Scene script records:
•••

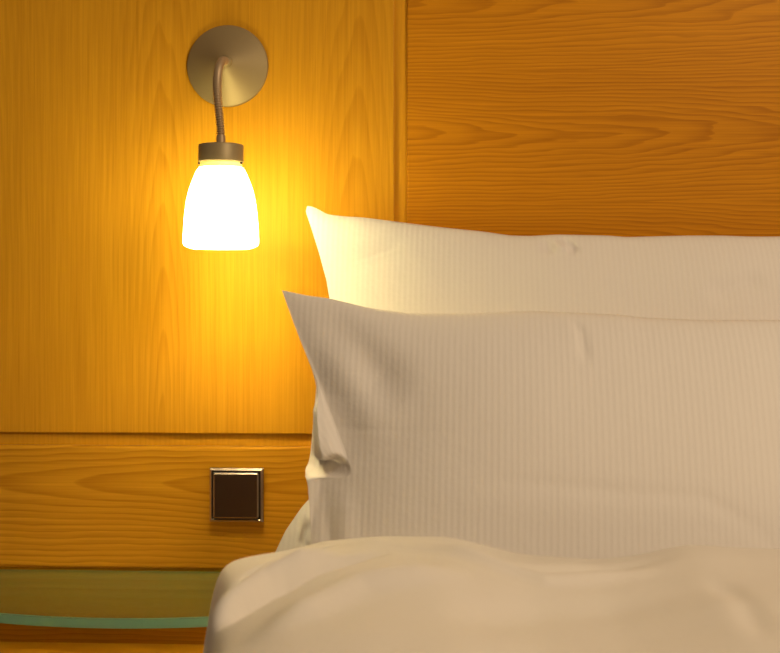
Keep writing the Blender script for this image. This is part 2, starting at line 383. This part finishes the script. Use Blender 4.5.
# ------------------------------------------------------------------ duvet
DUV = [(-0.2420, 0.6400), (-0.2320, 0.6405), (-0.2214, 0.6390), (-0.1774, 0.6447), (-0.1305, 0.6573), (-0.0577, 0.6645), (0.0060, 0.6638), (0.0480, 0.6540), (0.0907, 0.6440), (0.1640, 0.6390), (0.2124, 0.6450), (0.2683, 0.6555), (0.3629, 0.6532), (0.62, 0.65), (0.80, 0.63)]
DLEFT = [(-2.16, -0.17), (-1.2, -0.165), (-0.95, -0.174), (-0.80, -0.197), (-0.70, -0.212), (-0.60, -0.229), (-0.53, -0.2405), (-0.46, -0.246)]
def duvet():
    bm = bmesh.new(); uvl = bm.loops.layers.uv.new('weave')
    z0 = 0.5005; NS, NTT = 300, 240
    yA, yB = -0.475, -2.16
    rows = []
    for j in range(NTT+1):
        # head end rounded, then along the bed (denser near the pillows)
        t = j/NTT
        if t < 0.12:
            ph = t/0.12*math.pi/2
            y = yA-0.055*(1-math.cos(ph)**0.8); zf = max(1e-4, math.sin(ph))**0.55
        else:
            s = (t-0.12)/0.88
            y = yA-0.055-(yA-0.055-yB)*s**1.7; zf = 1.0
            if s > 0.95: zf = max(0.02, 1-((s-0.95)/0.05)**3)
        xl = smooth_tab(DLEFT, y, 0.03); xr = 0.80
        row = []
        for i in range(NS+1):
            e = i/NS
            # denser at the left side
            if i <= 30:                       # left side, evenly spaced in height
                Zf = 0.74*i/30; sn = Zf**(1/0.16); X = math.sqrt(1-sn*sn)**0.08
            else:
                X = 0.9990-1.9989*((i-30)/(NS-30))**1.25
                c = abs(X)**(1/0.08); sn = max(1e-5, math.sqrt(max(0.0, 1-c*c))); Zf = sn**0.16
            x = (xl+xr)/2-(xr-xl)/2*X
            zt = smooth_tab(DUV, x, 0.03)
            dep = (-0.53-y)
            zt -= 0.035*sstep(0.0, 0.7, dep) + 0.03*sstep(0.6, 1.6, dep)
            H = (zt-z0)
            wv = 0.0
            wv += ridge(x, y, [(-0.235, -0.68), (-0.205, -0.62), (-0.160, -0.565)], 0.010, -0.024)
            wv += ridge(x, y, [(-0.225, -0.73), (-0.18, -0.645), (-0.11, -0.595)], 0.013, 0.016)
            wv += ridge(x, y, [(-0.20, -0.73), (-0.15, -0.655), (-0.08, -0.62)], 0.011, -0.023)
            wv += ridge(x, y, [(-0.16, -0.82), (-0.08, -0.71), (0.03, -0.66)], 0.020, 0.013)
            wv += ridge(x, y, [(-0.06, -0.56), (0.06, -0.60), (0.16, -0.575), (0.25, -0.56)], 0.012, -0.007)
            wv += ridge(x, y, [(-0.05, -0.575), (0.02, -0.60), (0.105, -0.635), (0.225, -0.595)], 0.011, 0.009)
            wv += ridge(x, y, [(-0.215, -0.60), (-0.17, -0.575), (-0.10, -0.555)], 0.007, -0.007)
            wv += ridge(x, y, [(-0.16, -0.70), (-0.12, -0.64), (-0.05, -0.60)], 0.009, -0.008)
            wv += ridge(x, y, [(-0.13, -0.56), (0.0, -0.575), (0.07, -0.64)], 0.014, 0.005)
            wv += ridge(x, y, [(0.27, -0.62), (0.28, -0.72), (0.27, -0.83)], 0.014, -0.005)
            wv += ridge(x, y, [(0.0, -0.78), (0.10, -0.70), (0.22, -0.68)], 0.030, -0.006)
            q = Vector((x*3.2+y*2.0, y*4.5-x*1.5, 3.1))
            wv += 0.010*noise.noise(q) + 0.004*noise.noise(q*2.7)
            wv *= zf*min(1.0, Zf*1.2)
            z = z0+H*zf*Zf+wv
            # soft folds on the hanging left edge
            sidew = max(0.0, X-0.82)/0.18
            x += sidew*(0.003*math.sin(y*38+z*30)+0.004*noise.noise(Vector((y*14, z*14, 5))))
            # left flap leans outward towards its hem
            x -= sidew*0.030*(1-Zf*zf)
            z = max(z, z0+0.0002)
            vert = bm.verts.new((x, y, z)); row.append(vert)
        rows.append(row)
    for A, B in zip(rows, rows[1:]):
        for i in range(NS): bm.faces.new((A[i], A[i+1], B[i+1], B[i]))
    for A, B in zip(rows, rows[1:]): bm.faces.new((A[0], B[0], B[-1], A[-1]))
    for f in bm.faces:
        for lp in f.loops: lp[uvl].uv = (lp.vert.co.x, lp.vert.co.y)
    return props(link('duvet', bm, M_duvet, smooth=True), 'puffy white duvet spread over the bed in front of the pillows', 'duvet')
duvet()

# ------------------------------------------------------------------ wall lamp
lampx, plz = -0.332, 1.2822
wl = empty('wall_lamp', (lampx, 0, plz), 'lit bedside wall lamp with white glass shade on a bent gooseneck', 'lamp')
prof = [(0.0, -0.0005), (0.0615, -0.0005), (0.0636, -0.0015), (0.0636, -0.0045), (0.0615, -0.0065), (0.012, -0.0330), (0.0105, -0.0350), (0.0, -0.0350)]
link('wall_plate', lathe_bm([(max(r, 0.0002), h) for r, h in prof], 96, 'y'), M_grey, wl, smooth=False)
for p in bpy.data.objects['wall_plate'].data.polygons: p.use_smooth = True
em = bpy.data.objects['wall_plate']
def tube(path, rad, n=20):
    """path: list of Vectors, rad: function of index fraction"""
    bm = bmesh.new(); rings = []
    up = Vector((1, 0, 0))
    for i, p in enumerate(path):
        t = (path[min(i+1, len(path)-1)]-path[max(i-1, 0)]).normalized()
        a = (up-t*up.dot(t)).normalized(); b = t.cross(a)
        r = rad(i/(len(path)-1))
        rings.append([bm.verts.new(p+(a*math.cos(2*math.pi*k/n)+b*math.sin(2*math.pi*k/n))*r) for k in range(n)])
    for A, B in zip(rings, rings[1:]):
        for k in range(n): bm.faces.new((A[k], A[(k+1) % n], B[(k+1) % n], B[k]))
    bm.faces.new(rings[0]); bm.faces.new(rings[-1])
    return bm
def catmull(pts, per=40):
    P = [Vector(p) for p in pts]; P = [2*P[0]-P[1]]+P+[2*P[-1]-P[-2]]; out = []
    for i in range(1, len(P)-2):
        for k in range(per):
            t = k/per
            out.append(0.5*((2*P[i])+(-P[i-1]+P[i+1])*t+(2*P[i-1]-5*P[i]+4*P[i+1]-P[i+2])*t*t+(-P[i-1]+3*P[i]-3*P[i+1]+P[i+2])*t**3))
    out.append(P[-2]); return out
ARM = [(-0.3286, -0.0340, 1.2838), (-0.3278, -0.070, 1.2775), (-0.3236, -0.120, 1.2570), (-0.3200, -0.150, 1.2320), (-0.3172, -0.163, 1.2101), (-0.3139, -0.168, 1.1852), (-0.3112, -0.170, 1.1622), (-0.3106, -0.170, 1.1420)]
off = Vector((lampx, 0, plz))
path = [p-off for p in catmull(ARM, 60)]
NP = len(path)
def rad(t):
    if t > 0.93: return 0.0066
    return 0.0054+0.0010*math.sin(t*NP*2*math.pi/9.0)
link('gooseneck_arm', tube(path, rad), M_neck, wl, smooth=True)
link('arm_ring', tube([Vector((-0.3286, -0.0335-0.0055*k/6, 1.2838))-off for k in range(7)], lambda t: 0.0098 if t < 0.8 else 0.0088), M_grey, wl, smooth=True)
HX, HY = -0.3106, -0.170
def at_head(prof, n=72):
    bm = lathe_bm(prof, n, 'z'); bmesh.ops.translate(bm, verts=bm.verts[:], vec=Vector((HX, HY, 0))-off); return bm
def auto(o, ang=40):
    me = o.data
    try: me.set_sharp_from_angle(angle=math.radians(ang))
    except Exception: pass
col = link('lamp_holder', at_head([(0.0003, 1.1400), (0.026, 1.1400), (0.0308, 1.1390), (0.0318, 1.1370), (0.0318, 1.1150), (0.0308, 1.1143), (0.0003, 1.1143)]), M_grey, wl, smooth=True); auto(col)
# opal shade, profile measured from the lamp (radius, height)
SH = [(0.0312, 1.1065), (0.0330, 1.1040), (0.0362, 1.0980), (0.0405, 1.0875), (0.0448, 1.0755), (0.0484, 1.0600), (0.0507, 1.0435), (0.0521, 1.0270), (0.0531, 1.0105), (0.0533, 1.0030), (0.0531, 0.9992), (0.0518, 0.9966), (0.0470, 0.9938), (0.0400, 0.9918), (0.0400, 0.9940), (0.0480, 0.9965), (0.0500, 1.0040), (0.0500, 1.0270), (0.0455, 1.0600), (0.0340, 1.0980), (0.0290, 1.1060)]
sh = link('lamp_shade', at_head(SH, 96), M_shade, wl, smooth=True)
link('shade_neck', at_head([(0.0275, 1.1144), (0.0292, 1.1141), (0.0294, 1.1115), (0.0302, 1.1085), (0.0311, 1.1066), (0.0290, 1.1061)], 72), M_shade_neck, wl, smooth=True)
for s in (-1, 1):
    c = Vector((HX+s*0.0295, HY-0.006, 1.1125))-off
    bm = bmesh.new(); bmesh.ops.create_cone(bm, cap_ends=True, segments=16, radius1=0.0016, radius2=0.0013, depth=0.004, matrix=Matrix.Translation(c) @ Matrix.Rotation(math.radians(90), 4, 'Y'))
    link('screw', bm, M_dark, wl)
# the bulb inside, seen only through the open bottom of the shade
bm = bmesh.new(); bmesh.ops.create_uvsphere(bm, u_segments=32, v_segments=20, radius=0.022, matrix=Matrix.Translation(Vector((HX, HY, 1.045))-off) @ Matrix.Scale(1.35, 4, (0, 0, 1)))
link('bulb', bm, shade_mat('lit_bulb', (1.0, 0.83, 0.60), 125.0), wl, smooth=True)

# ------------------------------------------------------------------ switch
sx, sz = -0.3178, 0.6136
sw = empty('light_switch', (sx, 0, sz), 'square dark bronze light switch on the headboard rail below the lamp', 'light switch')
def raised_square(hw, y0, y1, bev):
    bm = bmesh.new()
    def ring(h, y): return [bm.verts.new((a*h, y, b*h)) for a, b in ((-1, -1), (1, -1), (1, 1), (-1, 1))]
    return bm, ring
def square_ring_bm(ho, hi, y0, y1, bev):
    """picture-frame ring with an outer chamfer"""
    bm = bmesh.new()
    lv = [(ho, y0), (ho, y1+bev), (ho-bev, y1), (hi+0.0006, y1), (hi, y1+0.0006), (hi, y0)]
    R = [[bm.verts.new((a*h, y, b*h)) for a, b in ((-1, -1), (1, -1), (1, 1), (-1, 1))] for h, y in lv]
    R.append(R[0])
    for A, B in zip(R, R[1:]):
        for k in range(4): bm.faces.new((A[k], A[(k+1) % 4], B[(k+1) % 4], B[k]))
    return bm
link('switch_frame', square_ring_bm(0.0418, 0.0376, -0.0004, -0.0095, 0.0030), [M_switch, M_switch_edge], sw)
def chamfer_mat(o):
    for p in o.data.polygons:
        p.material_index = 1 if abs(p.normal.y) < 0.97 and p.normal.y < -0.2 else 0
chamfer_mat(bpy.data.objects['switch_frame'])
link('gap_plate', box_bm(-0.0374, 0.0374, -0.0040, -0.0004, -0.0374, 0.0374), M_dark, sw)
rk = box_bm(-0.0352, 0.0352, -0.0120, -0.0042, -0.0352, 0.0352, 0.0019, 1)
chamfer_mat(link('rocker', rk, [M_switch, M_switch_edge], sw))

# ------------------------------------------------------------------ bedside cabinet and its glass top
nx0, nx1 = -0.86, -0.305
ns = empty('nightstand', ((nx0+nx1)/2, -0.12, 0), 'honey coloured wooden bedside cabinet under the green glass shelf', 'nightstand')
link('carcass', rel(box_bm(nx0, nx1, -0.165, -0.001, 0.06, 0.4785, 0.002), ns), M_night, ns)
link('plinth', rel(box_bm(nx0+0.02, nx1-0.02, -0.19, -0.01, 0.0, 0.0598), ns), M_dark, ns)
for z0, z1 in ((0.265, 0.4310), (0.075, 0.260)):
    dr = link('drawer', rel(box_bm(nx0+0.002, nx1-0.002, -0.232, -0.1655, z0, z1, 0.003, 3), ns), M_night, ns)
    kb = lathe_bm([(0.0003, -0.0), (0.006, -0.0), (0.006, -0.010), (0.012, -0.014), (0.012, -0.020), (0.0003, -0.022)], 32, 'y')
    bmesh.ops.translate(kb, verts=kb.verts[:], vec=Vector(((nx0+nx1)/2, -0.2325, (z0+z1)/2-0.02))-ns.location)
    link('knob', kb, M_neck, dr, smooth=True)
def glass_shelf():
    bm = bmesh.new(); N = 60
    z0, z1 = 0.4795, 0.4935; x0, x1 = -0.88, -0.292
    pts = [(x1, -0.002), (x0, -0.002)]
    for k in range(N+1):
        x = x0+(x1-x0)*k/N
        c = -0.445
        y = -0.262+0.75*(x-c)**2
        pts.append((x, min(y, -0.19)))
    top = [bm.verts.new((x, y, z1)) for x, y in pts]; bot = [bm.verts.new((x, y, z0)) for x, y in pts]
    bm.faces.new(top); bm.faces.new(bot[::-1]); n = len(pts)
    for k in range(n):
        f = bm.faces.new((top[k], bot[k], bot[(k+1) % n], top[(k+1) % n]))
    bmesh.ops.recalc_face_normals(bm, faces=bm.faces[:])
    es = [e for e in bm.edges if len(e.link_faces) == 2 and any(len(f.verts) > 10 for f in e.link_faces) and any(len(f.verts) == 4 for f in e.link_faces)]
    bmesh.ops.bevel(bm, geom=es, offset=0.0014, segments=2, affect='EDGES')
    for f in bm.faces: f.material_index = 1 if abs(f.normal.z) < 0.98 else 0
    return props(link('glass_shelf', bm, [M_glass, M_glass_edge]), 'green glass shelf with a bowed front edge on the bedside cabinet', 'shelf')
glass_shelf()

•••

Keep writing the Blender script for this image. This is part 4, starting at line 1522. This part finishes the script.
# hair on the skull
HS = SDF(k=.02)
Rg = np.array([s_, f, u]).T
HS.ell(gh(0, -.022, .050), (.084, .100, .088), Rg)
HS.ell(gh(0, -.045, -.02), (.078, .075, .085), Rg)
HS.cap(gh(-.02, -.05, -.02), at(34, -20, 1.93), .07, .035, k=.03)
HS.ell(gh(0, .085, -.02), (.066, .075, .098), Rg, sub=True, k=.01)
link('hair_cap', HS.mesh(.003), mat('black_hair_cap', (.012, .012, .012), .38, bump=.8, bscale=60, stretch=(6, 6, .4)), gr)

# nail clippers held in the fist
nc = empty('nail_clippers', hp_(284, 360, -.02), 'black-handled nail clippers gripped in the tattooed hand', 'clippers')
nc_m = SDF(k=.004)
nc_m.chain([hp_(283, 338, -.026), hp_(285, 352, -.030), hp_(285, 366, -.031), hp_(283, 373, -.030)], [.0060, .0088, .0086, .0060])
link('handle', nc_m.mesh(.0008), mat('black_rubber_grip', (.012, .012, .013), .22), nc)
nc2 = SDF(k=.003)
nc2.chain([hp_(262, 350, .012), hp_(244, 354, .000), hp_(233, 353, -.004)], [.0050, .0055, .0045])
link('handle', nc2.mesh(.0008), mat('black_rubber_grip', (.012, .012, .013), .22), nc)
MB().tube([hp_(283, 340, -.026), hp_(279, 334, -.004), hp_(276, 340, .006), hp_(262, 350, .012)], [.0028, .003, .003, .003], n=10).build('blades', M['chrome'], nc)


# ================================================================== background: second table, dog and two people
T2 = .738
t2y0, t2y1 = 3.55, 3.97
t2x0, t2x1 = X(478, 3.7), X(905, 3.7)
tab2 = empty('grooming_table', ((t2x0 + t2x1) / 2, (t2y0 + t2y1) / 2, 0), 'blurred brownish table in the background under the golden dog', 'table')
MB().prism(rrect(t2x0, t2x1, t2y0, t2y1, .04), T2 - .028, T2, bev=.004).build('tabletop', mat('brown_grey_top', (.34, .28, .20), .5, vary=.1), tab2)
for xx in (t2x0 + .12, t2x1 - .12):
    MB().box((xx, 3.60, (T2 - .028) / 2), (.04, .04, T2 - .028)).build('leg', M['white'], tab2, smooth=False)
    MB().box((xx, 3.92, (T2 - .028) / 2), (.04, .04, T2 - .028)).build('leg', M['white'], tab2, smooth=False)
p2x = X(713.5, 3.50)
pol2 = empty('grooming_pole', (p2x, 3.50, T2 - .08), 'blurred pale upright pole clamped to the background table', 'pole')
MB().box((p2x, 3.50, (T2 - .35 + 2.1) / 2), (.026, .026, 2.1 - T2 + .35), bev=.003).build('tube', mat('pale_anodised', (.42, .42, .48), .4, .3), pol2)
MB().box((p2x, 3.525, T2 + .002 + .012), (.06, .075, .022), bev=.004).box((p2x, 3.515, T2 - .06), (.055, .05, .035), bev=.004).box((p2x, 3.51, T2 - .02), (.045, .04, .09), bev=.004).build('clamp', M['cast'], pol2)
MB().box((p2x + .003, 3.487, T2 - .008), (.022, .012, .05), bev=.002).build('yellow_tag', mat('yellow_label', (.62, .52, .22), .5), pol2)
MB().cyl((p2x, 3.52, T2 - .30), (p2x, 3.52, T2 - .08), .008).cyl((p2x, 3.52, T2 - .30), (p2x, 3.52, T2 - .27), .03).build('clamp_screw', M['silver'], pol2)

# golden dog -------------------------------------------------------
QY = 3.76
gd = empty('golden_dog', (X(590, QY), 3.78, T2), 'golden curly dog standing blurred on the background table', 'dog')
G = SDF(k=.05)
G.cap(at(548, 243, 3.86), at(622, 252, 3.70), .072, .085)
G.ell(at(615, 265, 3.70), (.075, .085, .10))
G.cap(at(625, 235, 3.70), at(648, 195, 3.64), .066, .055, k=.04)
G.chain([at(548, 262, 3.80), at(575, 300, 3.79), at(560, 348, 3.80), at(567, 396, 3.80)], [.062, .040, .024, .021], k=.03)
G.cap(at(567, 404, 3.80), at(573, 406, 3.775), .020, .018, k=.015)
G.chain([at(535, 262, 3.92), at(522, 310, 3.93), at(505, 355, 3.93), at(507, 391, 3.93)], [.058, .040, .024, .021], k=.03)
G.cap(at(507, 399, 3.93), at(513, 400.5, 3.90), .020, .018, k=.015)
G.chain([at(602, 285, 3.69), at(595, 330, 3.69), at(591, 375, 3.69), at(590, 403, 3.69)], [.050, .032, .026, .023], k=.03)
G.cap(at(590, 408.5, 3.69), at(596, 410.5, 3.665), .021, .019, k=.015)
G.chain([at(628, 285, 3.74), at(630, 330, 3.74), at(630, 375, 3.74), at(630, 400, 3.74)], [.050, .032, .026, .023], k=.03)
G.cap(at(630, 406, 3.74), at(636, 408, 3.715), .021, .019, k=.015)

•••

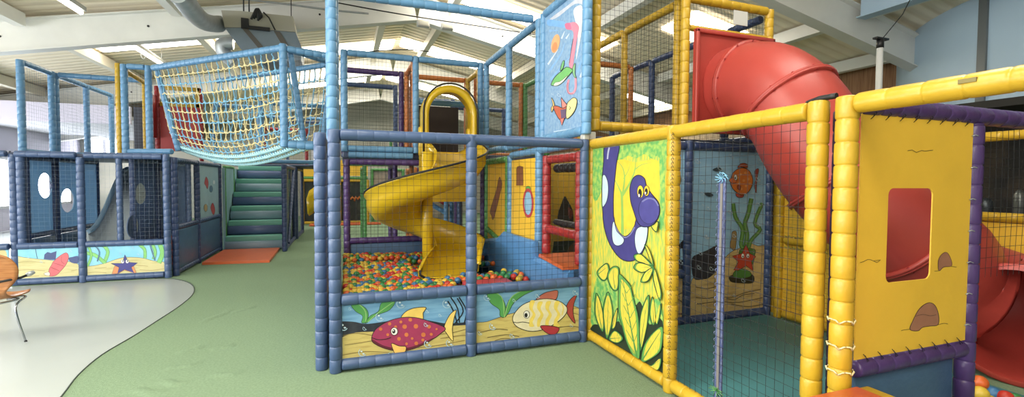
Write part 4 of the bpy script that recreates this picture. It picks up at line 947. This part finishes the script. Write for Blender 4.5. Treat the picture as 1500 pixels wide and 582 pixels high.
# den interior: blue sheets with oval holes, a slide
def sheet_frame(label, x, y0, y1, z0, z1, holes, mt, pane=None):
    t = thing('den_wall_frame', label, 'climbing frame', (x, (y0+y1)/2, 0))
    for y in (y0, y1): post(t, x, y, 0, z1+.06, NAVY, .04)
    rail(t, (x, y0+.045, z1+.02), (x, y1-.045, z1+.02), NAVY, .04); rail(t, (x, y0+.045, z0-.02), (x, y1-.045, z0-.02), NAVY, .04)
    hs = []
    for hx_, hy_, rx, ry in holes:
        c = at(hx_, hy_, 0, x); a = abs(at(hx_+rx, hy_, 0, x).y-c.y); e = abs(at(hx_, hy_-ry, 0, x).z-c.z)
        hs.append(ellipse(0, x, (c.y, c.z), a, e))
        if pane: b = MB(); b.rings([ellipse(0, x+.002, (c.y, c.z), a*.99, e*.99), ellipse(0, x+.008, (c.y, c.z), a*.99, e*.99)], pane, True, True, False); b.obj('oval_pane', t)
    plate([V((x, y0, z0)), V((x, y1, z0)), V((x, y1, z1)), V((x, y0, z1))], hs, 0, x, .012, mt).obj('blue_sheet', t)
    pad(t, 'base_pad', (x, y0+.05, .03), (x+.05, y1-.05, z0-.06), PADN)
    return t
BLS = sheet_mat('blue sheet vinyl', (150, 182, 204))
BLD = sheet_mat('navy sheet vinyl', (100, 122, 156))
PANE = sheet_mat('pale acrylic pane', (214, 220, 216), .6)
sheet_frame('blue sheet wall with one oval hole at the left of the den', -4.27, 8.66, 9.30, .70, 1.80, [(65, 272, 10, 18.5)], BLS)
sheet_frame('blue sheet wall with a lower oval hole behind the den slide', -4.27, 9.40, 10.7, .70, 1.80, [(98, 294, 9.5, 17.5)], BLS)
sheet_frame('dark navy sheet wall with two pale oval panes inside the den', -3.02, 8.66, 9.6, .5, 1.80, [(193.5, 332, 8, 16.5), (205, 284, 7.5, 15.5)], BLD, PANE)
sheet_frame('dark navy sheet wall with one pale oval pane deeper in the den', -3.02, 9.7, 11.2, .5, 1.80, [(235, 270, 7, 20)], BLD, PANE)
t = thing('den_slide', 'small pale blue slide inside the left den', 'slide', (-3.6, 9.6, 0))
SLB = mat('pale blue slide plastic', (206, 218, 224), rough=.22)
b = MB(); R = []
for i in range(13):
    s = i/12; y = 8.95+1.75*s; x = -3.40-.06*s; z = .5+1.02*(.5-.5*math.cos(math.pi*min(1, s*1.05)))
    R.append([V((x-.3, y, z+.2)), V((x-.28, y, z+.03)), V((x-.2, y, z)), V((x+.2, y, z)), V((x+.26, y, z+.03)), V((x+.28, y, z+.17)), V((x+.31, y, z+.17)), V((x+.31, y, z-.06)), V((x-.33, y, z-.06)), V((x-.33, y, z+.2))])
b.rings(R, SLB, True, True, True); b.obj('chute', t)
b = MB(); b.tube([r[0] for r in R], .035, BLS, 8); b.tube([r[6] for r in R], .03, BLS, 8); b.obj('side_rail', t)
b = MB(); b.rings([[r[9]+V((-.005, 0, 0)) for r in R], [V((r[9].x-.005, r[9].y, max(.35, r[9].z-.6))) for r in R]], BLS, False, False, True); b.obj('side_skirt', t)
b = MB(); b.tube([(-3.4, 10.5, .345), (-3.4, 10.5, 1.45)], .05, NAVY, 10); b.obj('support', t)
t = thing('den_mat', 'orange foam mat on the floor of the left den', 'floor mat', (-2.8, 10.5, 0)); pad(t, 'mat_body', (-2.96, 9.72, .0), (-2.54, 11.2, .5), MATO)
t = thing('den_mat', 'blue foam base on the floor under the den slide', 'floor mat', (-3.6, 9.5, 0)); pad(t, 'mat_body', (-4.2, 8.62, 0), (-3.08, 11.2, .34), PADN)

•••

▶ Exercise directions
Look through the material above and pick out each line holding the word "part".

▶ Right answer
Keep writing the Blender script for this image. This is part 2, starting at line 383. This part finishes the script. Use Blender 4.5.
Keep writing the Blender script for this image. This is part 4, starting at line 1522. This part finishes the script.
Write part 4 of the bpy script that recreates this picture. It picks up at line 947. This part finishes the script. Write for Blender 4.5. Treat the picture as 1500 pixels wide and 582 pixels high.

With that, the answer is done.